In the RTD era the companions were at the very least the equals of the Doctor not secondary to him. Hence why Rose is in effect the main character in Rose and the person who truly resolves the plot in the Parting of the Ways
Tom Bola
July 25, 2018 @ 4:55 pm
Frankly I found the Doctor’s Wife tediously overhyped.
First off, it suffers from trying to cram too much into one episode. And they turned what could have been a potentially interesting relationship between the Doctor and the Tardis into another pointless romance.
Now, never having even heard of Neil Gaiman (and I don’t care if anyone has a problem with that) before this aired. It seems quite clear to me that name recognition played a sizable part in jacking this story up into something it isn’t.

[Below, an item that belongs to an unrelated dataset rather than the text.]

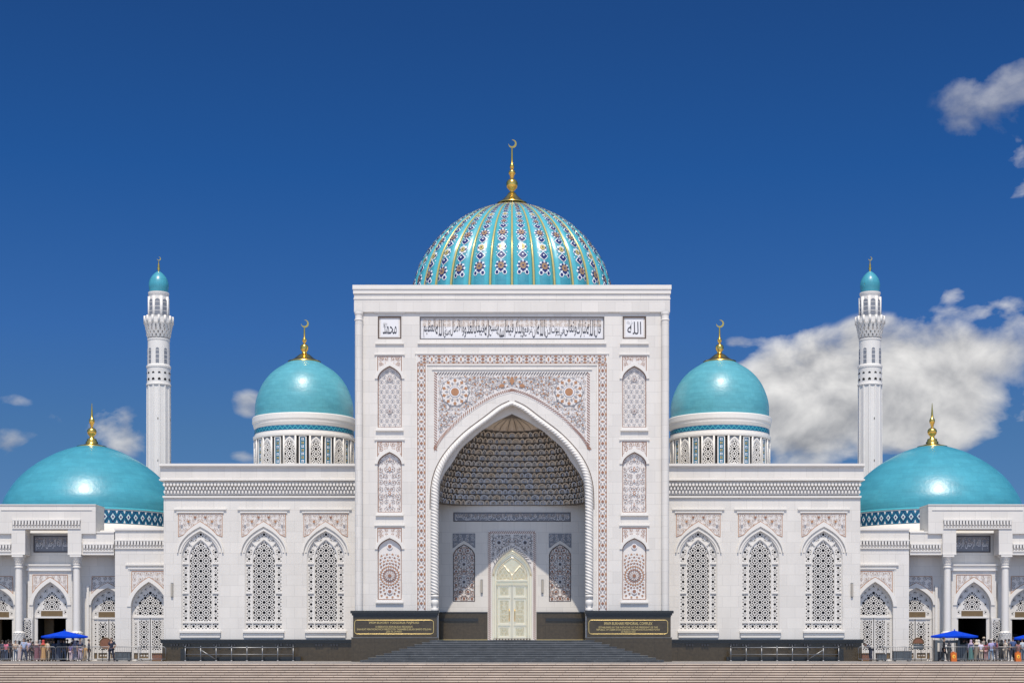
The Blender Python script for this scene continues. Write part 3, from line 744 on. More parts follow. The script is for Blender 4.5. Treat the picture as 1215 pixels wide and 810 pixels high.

The kind of guy who’s reputation could allow him to type any old shit, and there would be plenty of people ready to dribble over it.
Elton Townend-Jones
January 19, 2022 @ 7:50 am
Moffat does deserve more credit for this story. Good authority persuades me that the Moff ended up writing the bulk of it when Gaiman bailed, fed up of it. Praise Gaiman all you want, but this is a Moffat story.
Though I’m not at all keen on it, myself.